--- Begin ---

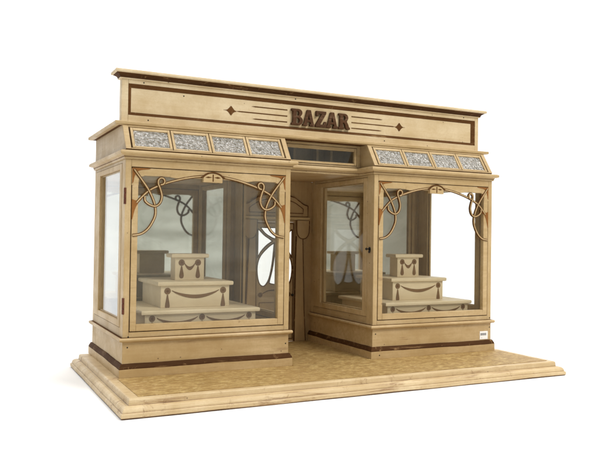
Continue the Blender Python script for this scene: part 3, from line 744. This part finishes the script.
upm.inputs['From Min'].default_value = .45; upm.inputs['From Max'].default_value = .95
L(nt, sp.outputs['Z'], upm.inputs['Value'])
col = mix(nt, upm.outputs[0], col, (1.9, 1.88, 1.84))
bg = N(nt, 'ShaderNodeBackground'); L(nt, col, bg.inputs['Color']); bg.inputs['Strength'].default_value = 1.0
wo = N(nt, 'ShaderNodeOutputWorld'); L(nt, bg.outputs[0], wo.inputs['Surface'])

def area(name, loc, tgt, size, power, col=(1, .96, .9)):
    l = bpy.data.lights.new(name, 'AREA'); l.shape = 'RECTANGLE'; l.size = size[0]; l.size_y = size[1]; l.energy = power; l.color = col
    o = bpy.data.objects.new(name, l); COL.objects.link(o); o.location = loc
    o.rotation_euler = (Vector(tgt) - Vector(loc)).to_track_quat('-Z', 'Y').to_euler(); return o
area('softbox_key', (1.15, -1.35, 1.95), (.42, .2, .2), (.8, .7), 33)

# ------------------------------------------------------------------ camera (solved from the photograph)
yaw, pit, rol, fpx = .46396079, .0164996, .01444036, 711.2528
F = Vector((math.sin(yaw) * math.cos(pit), math.cos(yaw) * math.cos(pit), math.sin(pit)))
R = Vector((math.cos(yaw), -math.sin(yaw), 0)); U = R.cross(F)
R2 = R * math.cos(rol) + U * math.sin(rol); U2 = -R * math.sin(rol) + U * math.cos(rol)
cd = bpy.data.cameras.new('camera'); cam = bpy.data.objects.new('camera', cd); COL.objects.link(cam)
mt = Matrix((R2, U2, -F)).transposed().to_4x4(); mt.translation = Vector((-2.12221096, -9.38981771, 2.44004415)) * S
cam.matrix_world = mt
cd.sensor_width = 36; cd.lens = fpx / 600 * 36; cd.clip_start = .01; cd.clip_end = 500
sc.camera = cam
sc.view_settings.view_transform = 'Standard'; sc.view_settings.look = 'None'; sc.view_settings.gamma = 1
sc.view_settings.exposure = 0
sc.render.engine = 'CYCLES'
try:
    sc.cycles.use_denoising = True
    sc.cycles.max_bounces = 16; sc.cycles.transparent_max_bounces = 24; sc.cycles.glossy_bounces = 8
except Exception as e: print(e)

--- End ---

Your task is to restate word for word the lines from the top of the data to the line containing "wo = N(nt, 'ShaderNodeOutputWorld');", both ends included, with every picture left out.

• **Output below**:
Continue the Blender Python script for this scene: part 3, from line 744. This part finishes the script.
upm.inputs['From Min'].default_value = .45; upm.inputs['From Max'].default_value = .95
L(nt, sp.outputs['Z'], upm.inputs['Value'])
col = mix(nt, upm.outputs[0], col, (1.9, 1.88, 1.84))
bg = N(nt, 'ShaderNodeBackground'); L(nt, col, bg.inputs['Color']); bg.inputs['Strength'].default_value = 1.0
wo = N(nt, 'ShaderNodeOutputWorld'); L(nt, bg.outputs[0], wo.inputs['Surface'])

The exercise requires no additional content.